The water sprinkling out from the apparatus and from the multiple ground sprayers comes from the city supply.

"You always get a fresh spray of water -- it's not recirculated," Mayor Mark Boughton said at the ribbon cutting. The water is not reused as it drains directly into the sewer system.

The park will not waste water, either. It will be open daily from 10 a.m. to 2 p.m., but the water must be activated by hand. And after running through a cycle of 12 patterns, it shuts down until restarted again by pressing a nearby button. Each pattern lasts 45 seconds. 

It is the city's third spray park — the others are at Rogers Park and Highland Avenue.

The park cost $170,000, which was paid for from a city bond for recreation, Boughton said.
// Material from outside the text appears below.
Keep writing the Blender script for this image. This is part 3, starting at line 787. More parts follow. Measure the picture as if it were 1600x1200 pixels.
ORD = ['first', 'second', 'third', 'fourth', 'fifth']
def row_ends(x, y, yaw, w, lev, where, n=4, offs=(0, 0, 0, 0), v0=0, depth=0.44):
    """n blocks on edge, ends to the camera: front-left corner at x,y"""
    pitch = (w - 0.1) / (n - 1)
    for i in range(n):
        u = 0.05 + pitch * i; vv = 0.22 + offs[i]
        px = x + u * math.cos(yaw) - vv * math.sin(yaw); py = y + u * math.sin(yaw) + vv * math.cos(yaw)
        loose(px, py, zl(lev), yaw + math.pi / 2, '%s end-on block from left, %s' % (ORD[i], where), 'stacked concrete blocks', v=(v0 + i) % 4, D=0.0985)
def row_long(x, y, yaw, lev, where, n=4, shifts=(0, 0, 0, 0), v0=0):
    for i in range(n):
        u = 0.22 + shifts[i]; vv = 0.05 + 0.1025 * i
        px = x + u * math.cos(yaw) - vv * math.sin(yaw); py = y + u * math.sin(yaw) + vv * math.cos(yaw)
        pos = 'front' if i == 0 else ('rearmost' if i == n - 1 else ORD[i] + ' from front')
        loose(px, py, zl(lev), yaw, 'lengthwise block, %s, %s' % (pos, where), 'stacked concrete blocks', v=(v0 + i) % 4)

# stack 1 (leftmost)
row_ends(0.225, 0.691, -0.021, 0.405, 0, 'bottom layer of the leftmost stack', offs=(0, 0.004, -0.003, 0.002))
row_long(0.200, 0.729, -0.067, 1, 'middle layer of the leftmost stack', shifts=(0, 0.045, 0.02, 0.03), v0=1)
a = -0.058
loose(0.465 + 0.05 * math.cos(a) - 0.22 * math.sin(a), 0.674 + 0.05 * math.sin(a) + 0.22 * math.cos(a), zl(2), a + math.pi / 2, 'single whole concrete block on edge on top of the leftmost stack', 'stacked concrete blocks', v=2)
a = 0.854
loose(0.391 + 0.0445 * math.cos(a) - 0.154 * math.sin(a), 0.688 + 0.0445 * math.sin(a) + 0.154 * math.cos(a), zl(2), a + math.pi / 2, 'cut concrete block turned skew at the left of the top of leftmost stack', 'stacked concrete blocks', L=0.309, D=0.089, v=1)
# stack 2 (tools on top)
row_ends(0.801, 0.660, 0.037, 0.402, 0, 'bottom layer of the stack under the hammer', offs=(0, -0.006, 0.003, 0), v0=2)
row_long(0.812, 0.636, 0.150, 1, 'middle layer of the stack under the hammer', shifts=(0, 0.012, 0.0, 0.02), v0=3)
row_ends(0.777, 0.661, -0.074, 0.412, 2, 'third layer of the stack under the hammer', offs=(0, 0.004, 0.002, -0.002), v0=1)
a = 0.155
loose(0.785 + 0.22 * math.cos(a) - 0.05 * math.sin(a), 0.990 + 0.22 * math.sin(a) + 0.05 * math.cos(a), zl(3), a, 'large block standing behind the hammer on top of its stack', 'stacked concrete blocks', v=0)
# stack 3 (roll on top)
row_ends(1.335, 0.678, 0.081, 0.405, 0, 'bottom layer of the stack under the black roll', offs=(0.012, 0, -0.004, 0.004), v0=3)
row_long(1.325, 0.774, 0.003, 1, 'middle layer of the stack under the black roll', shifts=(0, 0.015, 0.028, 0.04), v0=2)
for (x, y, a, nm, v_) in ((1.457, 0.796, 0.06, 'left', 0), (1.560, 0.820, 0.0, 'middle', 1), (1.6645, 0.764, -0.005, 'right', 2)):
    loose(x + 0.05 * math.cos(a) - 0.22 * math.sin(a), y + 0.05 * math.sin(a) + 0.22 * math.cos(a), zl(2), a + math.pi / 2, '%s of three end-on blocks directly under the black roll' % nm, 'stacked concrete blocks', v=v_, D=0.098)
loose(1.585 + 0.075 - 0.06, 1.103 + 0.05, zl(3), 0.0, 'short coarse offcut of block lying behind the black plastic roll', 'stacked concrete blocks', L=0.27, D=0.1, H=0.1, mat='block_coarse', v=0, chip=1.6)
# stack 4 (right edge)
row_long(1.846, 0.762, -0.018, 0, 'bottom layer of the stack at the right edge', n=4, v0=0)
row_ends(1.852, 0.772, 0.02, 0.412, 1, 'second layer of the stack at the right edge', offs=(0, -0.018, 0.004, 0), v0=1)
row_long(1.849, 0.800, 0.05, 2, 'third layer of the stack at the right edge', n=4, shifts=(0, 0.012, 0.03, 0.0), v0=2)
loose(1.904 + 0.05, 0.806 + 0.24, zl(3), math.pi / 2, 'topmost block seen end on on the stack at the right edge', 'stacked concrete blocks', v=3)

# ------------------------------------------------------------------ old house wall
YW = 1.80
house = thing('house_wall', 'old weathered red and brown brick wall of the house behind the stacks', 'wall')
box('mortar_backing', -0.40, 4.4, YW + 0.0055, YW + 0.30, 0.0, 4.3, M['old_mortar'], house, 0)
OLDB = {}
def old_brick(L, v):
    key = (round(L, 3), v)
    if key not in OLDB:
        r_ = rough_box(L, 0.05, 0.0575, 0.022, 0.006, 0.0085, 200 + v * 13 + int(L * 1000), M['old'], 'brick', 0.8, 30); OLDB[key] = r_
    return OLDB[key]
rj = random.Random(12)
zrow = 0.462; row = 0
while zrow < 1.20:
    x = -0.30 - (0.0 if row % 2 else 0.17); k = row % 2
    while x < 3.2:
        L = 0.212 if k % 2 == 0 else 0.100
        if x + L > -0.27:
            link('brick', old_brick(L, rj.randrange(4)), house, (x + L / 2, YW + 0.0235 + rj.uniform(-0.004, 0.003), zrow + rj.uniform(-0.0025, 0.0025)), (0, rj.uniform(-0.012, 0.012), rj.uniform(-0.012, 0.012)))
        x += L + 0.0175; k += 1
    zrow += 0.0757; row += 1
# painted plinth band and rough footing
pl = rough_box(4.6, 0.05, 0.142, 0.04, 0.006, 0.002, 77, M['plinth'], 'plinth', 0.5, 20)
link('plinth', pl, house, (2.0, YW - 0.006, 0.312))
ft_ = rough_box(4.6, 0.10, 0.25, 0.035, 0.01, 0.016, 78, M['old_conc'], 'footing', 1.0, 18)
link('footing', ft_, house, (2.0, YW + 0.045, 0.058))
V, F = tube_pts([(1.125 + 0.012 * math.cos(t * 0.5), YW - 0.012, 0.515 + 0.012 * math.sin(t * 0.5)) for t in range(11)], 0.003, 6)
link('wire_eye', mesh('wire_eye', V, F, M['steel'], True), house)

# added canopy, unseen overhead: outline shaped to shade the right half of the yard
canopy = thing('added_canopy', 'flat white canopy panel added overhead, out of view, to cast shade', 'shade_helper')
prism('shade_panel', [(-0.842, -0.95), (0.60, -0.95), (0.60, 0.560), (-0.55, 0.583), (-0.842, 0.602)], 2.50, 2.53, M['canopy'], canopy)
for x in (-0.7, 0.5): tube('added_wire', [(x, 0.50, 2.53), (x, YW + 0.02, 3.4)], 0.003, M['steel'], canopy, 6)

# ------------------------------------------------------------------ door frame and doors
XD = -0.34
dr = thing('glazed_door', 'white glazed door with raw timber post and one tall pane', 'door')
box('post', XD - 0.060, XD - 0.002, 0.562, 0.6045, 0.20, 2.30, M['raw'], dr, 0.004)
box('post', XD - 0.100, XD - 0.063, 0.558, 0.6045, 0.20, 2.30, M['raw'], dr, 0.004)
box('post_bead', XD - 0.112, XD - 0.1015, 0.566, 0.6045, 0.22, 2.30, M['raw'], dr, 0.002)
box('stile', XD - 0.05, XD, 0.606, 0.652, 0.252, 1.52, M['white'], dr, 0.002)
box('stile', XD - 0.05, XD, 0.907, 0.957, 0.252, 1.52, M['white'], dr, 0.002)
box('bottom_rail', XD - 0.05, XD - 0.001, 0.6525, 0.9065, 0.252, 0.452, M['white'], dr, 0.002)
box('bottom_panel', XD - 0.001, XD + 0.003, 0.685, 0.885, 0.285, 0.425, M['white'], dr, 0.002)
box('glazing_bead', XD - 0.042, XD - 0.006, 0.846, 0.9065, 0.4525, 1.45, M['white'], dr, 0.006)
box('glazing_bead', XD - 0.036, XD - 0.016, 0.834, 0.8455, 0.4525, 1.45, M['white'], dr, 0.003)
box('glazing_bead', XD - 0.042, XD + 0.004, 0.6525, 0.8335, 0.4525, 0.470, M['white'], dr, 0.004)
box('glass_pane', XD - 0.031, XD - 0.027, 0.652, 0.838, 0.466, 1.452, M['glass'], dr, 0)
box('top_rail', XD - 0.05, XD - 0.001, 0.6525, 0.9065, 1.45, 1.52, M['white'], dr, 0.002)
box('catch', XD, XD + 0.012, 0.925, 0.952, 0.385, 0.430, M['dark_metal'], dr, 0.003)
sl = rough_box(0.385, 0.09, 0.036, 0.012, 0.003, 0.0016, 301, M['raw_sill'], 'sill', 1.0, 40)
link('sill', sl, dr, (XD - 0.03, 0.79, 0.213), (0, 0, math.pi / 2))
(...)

In addition to the spray park itself, the city also landscaped the area and set up benches and picnic tables for parents and families to use nearby.

"It's a good day for Danbury's children ... and they need a place for recreation with the long summer ahead," said Boughton, mentioning that school has already been out since June 9.

Swimming at Lake Kenosia was halted by the Health Department because it can be used as a public water supply, Boughton said.

The spray park was actually built last year after the swimming season had ended.

Childscapes President Tim Pesko, the contractor for the project, says the spray park took about three weeks to complete. Pesko praised spray parks as the way to go for water recreation. 

"There is no chlorine, no need for a certified pool official, no liability issues," he said. "No water is wasted, and kids love it! It keeps them guessing where the water will come from next!"